O que é uma inconstitucionalidade por omissão e quem deve declarar? No entendimento sobre esta questão podemos considerar que omitir de forma juridicamente relevante resulta do incumprimento por parte da Assembleia Nacional, do Presidente da República ou do Tribunal Constitucional por não praticarem actos obrigatórios nas condições constitucionalmente exigíveis e dentro de um tempo útil, provocando uma inconstitucionalidade por omissão que depende sempre da declaração requerida por figuras legítimas junto do Tribunal Constitucional.
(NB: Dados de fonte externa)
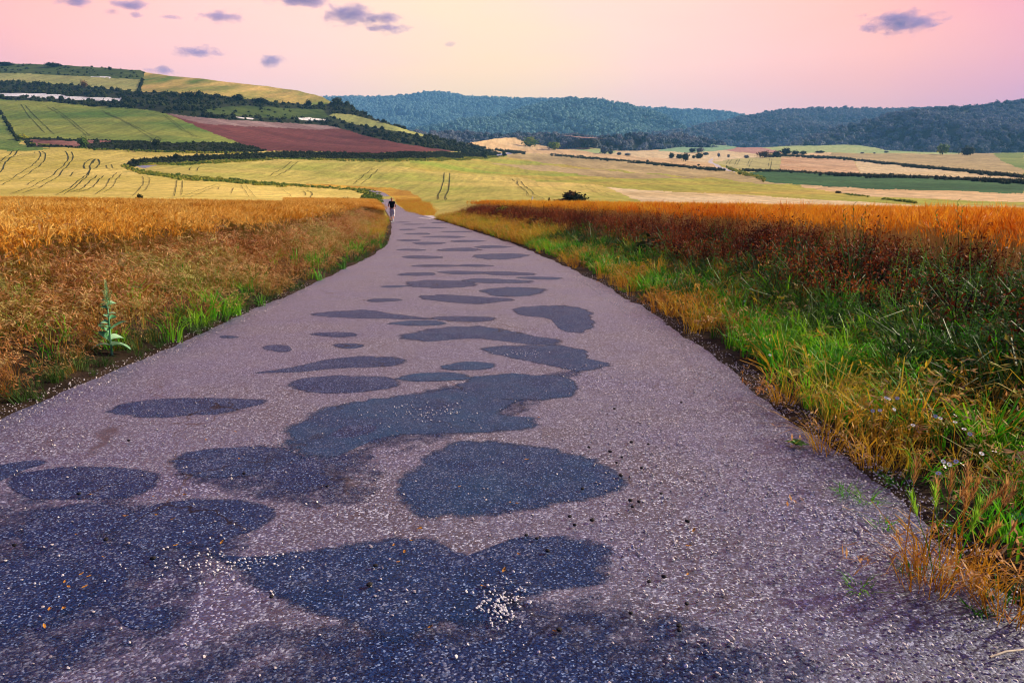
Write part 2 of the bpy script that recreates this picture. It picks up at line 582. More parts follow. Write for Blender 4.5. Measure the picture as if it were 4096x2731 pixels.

Fazendo um recorte jurídico da consideração feita, podemos extrair dois grandes indicadores. E quais são? O primeiro prende-se com facto de a Constituição não prever um tempo limite dentro do qual a Assembleia Nacional obriga-se a legislar sobre autarquias locais. O segundo respeita à competência na medida em que somente o Titular do Poder Executivo, 1/5 dos Deputados em efectividade de funções ou o Procurador-Geral da República podem requerer ao Tribunal Constitucional a declaração de inconstitucionalidade por omissão (art. 232.o CRA). Portanto, constitui uma atitude a todos níveis reprováveis qualquer afirmação sobre existência de inconstitucionalidade por omissão sem que o Tribunal Constitucional declare. Mas a questão da inconstitucionalidade, que recorrente e erradamente alguns juristas da oposição levantam, representa um falso problema. Porquê? Porque não havendo prazos para legislar, a actual inexistência de leis específicas e outros pressupostos formais sobre autarquias locais representam apenas uma omissão legislativa, pelo que não exige qualquer juízo de prognose do Tribunal Constitucional, uma vez que, pelo papel que desempenha, é sempre em pouco tempo que a Assembleia Nacional toma a iniciativa legiferante sobre novas matérias, abrangendo as autarquias locais.